Dad was a mailman so, although the five of us (Mom, Dad, my sister, brother and I) lived in a nice row house in a new neighborhood and never wanted for the necessities of life, we were always aware that financial realities put limits upon us that many of our contemporaries did not appear to experience. Whenever one or more of us would question why we could not have some pricey item that most of our friends seemed to have, our parents and our large troop of aunts and uncles all seemed to have the same mantra -- "get a college education and you'll be able to afford a [whatever]." I did eventually get that education at the University of Pennsylvania on a Navy ROTC scholarship and -- quite a few years later, and on the State Department's dime -- did graduate work in International Monetary Economics at Princeton, completed an executive course in Business Administration at Columbia, and studied the intersection between diplomacy and military affairs at the National War College. (Guess I can afford that new bike now.)
Foreign Service careers, like most, can be deeply satisfying. Or not. For the most part, mine was. And even my least satisfying posting provided me with a pretty good story. (I'll let you guess which one that was.)
Unless I broaden my reach at some point, all of the articles you will see here will be fully factual anecdotal memoirs. I don't think I have it in me to write good fiction. (If I could, I'd have more toys than just a new bike.)
Why do I write? At the beginning, this seemed a good way to let my kids -- and, when they get older, my grandkids -- know how the ol' geezer spent large chunks of his life. E-mail was my main delivery vehicle. Later, the Foreign Service Journal wrote me a few small but always welcome checks for publishing some of the stories.
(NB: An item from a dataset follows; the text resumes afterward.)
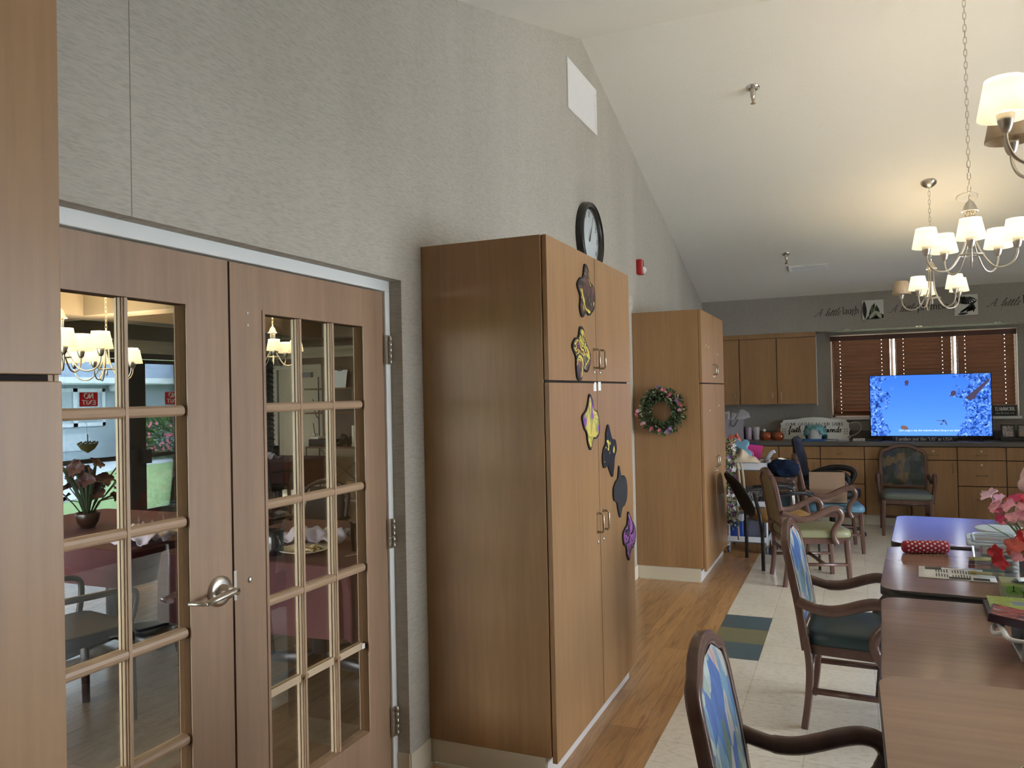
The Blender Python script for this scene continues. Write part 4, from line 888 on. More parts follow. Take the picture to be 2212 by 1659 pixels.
for (x, z, a, l) in ((-1.40, 1.19, 110, .10), (-1.36, 1.19, 80, .09), (-1.29, 1.19, 55, .14), (-1.26, 1.20, 35, .12)):
    d = Vector((math.cos(R(a)), 0, math.sin(R(a)))); e = Vector((-d.z, 0, d.x))
    p = Vector((x, 10.11, z)); g.add([p - e * .02, p + d * l - e * .055 + Vector((0, -.03, 0)), p + d * (l * 1.1) + e * .01, p + d * l * .9 + e * .05 + Vector((0, .03, 0)), p + e * .02], [(0, 1, 2, 3, 4)])
g.build('tissue', mat('tissue_white', (.62, .60, .66), .8), bag, solid=.002)
bt = thing('bucket', 'white bucket on the counter in front of the white sign', 'bucket', (-.392, 9.95, CT + .022))
g = MB().push(T(-.392, 9.95, CT + .022)); g.lathe([(0, 0), (.07, 0), (.075, .004), (.094, .125), (.098, .128), (.094, .13), (.09, .125), (.071, .008), (0, .006)], 28); g.build('pail', m_white, bt)
tc_ = MB()
def cloth(u, v):
    x, y = (u - .5) * 2, (v - .5) * 2; r = math.hypot(x, y); a = math.atan2(y, x)
    rr = .165 * min(r, 1.25); drop = max(0, rr - .1) * ((.15 + .85 * math.cos(a) ** 2) if math.sin(a) < 0 else 1)
    k = noise.noise((x * 2, y * 2, .3))
    X_ = min(rr, .098 + .35 * drop) * math.cos(a) * (1.15 if x > 0 else 1); Y_ = min(rr, .098 + .3 * drop) * math.sin(a)
    return (-.392 + X_, 9.95 + Y_, CT + .158 + .03 * k + .03 * (1 - r) - drop * (1.4 + 1.2 * k))
tc_.grid(cloth, 26, 26); tag(tc_.build('dust_cloth', patches('teal_cloth', [(.16, .38, .42), (.22, .48, .52), (.10, .30, .28), (.3, .55, .6)], 6, .8), solid=.004), 'teal cloth draped over the white bucket', 'cloth')
g = MB(); g.rbox(-.525, -.275, 9.86, 10.04, CT, CT + .02, .02); tag(g.build('blue_folder', mat('blue_plastic', (.03, .13, .38), .4), bev=.003), 'flat blue box under the white bucket', 'box')
cw = MB(); pts = [(-.01, 10.12, .985), (.03, 10.12, 1.0), (.09, 10.12, 1.04), (.115, 10.12, 1.10), (.09, 10.12, 1.145), (.04, 10.12, 1.155), (0, 10.12, 1.14)]
cw.tube(crom([(-.30, 9.95, CT + .004), (-.15, 9.96, CT + .005), (-.02, 10.0, CT + .03)] + [p for p in pts][0:], 5), .0048, 6)
tag(cw.build('white_cable', mat('white_cord', (.60, .56, .50), .5)), 'loop of white cable beside the white sign', 'cable')
g = MB(); g.rbox(-.14, -.02, 9.90, 9.96, CT, CT + .022, .012); tag(g.build('remote_control', mat('silver_plastic', (.45, .47, .50), .3)), 'pale handset lying on the counter in front of the sign', 'handset')
g = MB(); g.rbox(.02, .15, 9.9, 9.96, CT, CT + .03, .01); ps = tag(g.build('power_strip', mat('grey_white_plastic', (.50, .50, .46), .4), bev=.003), 'pale power adapter lying left of the television', 'adapter')
g = MB(); g.tube(crom([(.15, 9.93, CT + .006), (.2, 9.87, CT + .005), (.3, 9.86, CT + .005), (.36, 9.95, CT + .005)], 5), .004, 6); tag(g.build('black_cable', m_black), 'black cable curving under the television', 'cable')
for i, (x0, x1, lb) in enumerate(((1.535, 1.668, 'dark photo frame nearer to the television'), (1.69, 1.83, 'dark photo frame cut off by the picture edge'))):
    t = thing('photo_frame', lb, 'photo frame', ((x0 + x1) / 2, 10.17, CT), group='photo frames on the counter'); Ml = T(0, 10.17, CT + .024) @ Matrix.Rotation(R(-10), 4, 'X')
    g = MB().push(Ml)
    for q in ((x0, x0 + .016, 0, .15), (x1 - .016, x1, 0, .15), (x0, x1, 0, .016), (x0, x1, .134, .15)): g.box(q[0], q[1], 0, .012, q[2], q[3])
    g.build('frame', mat('frame_dark', (.03, .025, .025), .4), t, bev=.002)
    MB().push(Ml).box(x0 + .014, x1 - .014, .004, .008, .014, .136).build('photo', patches('photo_print_%d' % i, [(.45, .38, .38), (.6, .5, .5), (.12, .12, .13), (.5, .5, .52)] if i == 0 else [(.12, .16, .28), (.5, .45, .38), (.35, .2, .08), (.6, .6, .6)], 30, .3), t)
    MB().push(Ml).box((x0 + x1) / 2 - .02, (x0 + x1) / 2 + .02, .012, .05, 0, .1).build('stand', m_black, t)
g = MB(); g.box(1.50, 1.84, 9.97, 10.16, CT, CT + .024); tag(g.build('disc_player', mat('player_grey', (.05, .05, .055), .4), bev=.003), 'flat dark player box under the photo frames', 'player')
g = MB(); g.box(1.46, 1.53, 10.2, 10.3, CT, CT + .09); tag(g.build('speaker_box', mat('box_dark', (.04, .04, .04), .5), bev=.004), 'small dark box behind the photo frames', 'box')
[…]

I also like to think that persons interested in getting some sense of what life in the Foreign Service is like will find a bit of that here.
As the previous sentence implies, most of my articles bear some fairly obvious relation to my Foreign Service career. But a number of other articles have more to do either with family or with what it was like to grow up in Northeast Philadelphia back in the prehistoric era of the thrties, forties and early fifties. In all of them, I try to keep a light, and perhaps even entertaining touch, to the extent that the material permits.